EXCERPTED RECORDS:
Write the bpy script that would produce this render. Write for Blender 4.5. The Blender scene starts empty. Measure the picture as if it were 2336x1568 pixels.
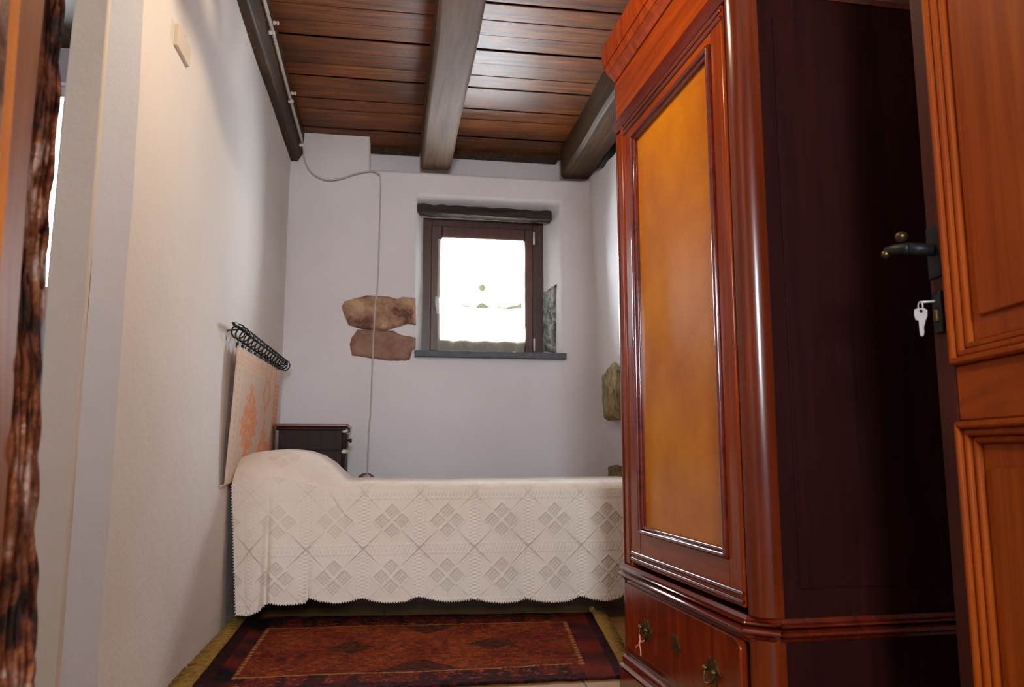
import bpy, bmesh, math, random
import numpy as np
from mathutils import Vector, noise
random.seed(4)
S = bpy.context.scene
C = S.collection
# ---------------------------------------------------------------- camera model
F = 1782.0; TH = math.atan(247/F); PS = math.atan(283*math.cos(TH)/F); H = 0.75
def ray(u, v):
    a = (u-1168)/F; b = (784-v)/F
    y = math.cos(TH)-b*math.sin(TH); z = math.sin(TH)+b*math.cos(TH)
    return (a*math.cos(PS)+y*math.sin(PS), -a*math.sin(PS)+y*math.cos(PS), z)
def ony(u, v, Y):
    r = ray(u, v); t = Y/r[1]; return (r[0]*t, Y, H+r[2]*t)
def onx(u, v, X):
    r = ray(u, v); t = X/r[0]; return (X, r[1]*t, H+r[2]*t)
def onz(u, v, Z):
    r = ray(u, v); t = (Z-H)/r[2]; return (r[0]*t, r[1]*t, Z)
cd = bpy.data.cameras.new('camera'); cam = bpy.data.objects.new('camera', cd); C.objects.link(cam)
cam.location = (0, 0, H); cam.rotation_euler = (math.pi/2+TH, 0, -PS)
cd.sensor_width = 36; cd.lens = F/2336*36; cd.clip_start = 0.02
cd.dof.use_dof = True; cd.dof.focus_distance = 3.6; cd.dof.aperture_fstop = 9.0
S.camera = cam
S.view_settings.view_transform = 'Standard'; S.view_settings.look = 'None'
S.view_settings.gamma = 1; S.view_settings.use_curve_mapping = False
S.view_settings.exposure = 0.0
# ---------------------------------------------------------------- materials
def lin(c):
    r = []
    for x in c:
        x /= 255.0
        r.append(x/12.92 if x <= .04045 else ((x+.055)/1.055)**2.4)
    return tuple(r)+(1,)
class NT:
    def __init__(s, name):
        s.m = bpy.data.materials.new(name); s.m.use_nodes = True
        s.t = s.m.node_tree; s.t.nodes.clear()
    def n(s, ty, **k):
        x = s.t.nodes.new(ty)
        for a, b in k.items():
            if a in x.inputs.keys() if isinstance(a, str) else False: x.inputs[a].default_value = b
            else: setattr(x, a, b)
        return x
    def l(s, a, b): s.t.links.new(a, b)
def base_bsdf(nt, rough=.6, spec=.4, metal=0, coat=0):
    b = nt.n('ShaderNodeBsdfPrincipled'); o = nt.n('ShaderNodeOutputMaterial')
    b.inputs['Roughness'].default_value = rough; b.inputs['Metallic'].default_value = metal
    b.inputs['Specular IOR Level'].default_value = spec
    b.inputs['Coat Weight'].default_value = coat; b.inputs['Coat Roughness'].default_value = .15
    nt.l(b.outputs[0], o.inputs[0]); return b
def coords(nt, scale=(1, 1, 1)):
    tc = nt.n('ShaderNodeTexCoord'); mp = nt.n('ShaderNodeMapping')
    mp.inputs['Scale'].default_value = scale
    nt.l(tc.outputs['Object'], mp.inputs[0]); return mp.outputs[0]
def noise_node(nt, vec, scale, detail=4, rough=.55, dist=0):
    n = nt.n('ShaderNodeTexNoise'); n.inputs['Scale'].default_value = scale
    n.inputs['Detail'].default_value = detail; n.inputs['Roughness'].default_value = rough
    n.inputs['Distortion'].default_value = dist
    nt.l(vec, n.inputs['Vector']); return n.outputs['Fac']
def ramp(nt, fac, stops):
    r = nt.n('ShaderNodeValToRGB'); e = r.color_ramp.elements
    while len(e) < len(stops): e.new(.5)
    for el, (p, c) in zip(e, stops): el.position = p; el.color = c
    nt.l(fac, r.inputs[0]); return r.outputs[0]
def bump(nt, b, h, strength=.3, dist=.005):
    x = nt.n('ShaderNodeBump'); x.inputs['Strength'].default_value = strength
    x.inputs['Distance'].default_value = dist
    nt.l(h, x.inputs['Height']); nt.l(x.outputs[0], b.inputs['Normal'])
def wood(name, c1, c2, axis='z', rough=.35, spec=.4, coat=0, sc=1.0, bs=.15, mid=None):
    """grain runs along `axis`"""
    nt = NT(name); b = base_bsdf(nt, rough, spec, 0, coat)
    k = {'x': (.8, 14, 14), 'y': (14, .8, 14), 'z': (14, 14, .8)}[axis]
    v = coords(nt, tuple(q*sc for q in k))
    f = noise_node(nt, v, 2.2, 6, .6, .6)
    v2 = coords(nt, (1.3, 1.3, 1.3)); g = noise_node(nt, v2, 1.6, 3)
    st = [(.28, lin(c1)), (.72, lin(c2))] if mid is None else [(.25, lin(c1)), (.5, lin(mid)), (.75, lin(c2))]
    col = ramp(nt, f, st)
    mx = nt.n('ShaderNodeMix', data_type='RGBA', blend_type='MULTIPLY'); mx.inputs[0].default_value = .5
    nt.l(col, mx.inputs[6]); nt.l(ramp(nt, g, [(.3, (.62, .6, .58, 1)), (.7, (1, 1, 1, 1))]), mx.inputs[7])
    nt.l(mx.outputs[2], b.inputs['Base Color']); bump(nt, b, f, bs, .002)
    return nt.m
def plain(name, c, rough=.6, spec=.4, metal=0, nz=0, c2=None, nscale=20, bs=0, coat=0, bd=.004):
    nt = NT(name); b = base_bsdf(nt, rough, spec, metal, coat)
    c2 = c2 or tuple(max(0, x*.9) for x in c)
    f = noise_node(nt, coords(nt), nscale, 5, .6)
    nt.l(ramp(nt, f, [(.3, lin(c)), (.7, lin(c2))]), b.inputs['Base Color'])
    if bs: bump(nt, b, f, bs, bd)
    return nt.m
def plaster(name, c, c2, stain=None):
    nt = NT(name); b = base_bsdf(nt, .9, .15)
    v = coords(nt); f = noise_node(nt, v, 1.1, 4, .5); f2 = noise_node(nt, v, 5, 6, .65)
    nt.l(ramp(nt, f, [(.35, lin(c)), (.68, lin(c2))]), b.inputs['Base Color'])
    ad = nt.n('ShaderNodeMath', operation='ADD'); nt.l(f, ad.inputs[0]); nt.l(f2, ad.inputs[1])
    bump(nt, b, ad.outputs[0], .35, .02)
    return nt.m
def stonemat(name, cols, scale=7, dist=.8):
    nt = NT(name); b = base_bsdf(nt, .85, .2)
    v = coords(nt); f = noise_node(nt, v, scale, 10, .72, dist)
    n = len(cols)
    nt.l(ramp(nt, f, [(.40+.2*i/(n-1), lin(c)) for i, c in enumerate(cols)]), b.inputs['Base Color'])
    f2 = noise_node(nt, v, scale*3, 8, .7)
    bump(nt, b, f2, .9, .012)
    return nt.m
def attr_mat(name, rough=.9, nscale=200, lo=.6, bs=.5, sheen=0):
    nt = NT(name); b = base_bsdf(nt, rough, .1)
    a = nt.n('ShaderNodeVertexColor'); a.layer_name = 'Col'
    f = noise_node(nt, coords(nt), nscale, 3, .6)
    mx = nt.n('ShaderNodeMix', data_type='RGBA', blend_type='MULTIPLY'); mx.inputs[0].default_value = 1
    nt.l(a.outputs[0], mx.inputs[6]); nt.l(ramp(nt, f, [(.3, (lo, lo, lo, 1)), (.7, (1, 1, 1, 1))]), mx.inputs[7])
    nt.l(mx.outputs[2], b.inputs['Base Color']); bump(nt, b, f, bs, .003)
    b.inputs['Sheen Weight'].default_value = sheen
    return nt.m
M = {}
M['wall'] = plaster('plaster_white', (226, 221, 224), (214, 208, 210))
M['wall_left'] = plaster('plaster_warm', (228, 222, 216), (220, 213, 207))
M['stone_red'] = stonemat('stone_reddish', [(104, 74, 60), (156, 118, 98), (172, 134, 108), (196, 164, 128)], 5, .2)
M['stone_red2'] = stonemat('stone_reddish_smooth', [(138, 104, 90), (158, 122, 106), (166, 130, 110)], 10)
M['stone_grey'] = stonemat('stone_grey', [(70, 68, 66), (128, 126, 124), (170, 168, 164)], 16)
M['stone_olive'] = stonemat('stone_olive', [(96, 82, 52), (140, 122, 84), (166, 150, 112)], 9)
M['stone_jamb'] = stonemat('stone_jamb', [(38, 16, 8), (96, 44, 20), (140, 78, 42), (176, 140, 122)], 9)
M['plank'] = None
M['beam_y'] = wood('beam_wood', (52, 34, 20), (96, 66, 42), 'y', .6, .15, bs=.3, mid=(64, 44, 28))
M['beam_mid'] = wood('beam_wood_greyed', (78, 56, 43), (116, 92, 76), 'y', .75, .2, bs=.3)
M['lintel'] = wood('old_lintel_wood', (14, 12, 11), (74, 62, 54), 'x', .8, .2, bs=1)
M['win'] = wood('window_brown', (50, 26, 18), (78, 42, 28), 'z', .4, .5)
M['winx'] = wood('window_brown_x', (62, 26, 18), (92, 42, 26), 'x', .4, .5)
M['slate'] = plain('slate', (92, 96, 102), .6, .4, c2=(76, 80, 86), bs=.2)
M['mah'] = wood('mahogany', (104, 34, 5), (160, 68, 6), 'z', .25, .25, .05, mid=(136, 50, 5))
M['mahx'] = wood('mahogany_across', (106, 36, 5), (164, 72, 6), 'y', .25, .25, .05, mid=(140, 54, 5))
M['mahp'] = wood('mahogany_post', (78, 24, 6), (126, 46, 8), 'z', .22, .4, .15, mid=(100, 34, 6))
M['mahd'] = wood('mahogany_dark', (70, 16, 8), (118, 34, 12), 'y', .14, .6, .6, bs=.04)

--

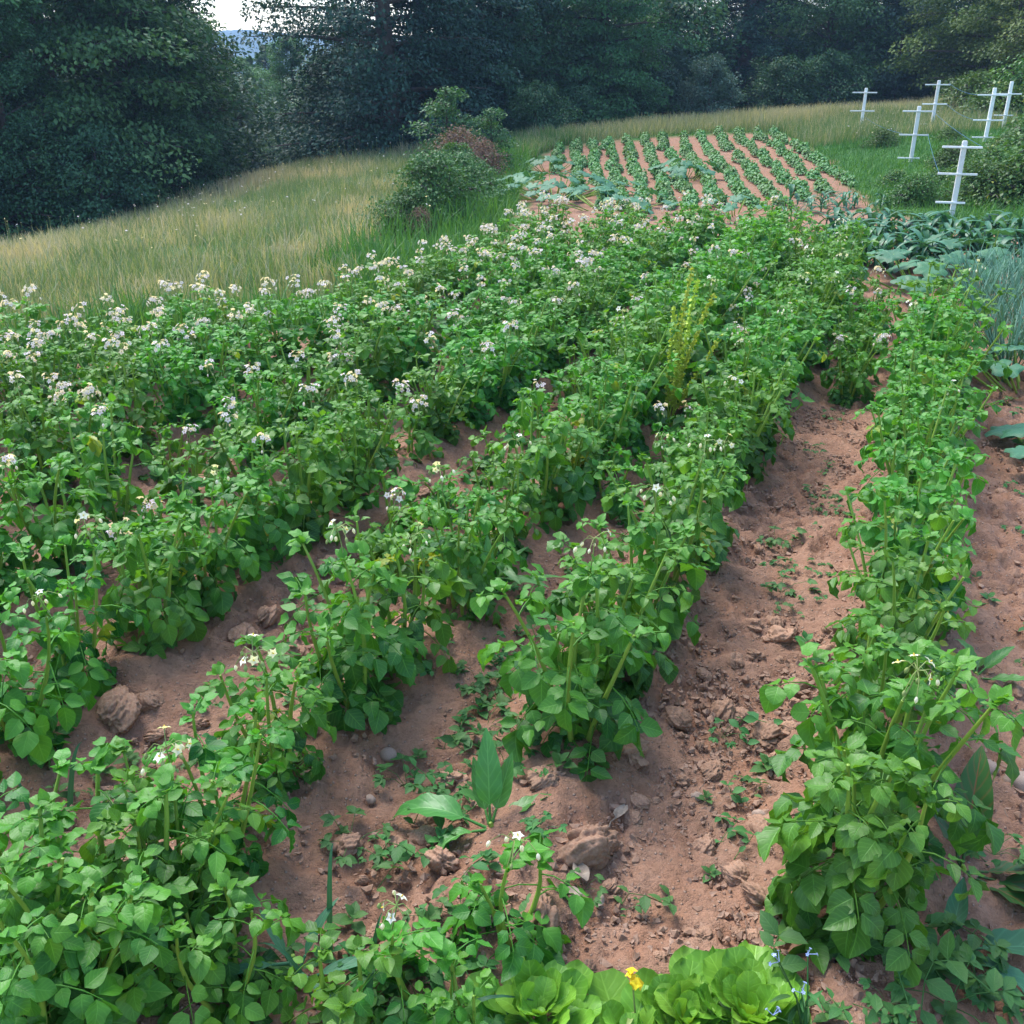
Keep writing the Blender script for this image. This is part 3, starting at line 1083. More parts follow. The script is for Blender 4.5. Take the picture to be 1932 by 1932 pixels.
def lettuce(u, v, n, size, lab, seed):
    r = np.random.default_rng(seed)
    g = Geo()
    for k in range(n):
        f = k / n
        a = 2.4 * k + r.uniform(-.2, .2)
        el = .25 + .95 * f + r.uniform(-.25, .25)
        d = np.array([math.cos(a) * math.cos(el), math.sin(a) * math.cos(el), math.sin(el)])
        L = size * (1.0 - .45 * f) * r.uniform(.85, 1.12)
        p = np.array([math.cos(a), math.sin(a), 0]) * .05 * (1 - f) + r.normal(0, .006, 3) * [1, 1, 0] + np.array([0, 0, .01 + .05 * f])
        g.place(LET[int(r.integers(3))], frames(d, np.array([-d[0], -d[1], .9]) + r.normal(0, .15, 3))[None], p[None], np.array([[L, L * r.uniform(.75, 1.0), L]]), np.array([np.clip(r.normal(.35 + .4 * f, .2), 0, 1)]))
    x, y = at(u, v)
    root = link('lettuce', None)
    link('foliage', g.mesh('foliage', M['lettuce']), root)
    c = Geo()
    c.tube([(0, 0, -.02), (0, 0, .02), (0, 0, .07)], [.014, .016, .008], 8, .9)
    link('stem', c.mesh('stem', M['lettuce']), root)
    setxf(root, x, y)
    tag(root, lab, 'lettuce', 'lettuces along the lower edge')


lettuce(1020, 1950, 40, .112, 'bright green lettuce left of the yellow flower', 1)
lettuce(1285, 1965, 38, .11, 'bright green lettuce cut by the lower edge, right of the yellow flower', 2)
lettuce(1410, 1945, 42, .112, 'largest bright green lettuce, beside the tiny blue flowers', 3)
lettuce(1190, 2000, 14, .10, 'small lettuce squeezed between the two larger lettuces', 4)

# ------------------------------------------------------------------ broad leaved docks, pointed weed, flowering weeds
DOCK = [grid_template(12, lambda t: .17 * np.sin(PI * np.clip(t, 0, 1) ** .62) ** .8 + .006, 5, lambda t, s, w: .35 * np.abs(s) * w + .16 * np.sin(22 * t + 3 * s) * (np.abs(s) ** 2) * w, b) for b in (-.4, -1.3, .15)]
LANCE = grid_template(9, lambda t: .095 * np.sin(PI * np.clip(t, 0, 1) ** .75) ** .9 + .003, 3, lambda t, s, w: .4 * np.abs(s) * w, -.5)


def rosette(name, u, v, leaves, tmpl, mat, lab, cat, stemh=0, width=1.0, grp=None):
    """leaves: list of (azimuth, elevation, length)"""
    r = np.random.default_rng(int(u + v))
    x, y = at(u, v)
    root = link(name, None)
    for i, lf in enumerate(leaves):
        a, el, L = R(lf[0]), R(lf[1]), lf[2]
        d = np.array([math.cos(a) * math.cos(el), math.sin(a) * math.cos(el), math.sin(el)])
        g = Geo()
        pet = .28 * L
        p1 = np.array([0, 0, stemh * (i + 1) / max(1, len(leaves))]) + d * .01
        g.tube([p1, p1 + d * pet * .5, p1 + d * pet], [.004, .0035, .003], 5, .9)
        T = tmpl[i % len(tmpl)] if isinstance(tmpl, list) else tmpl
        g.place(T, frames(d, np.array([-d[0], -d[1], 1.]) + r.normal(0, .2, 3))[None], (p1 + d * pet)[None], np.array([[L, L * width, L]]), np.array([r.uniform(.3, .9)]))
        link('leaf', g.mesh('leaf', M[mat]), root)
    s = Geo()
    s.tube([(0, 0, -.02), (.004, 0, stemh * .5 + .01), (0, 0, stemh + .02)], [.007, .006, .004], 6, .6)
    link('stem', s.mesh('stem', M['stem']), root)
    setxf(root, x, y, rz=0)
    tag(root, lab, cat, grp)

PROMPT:
Find the word "script" and list each line it appears in.

SOLUTION BELOW:
Write the bpy script that would produce this render. Write for Blender 4.5. The Blender scene starts empty. Measure the picture as if it were 2336x1568 pixels.
Keep writing the Blender script for this image. This is part 3, starting at line 1083. More parts follow. The script is for Blender 4.5. Take the picture to be 1932 by 1932 pixels.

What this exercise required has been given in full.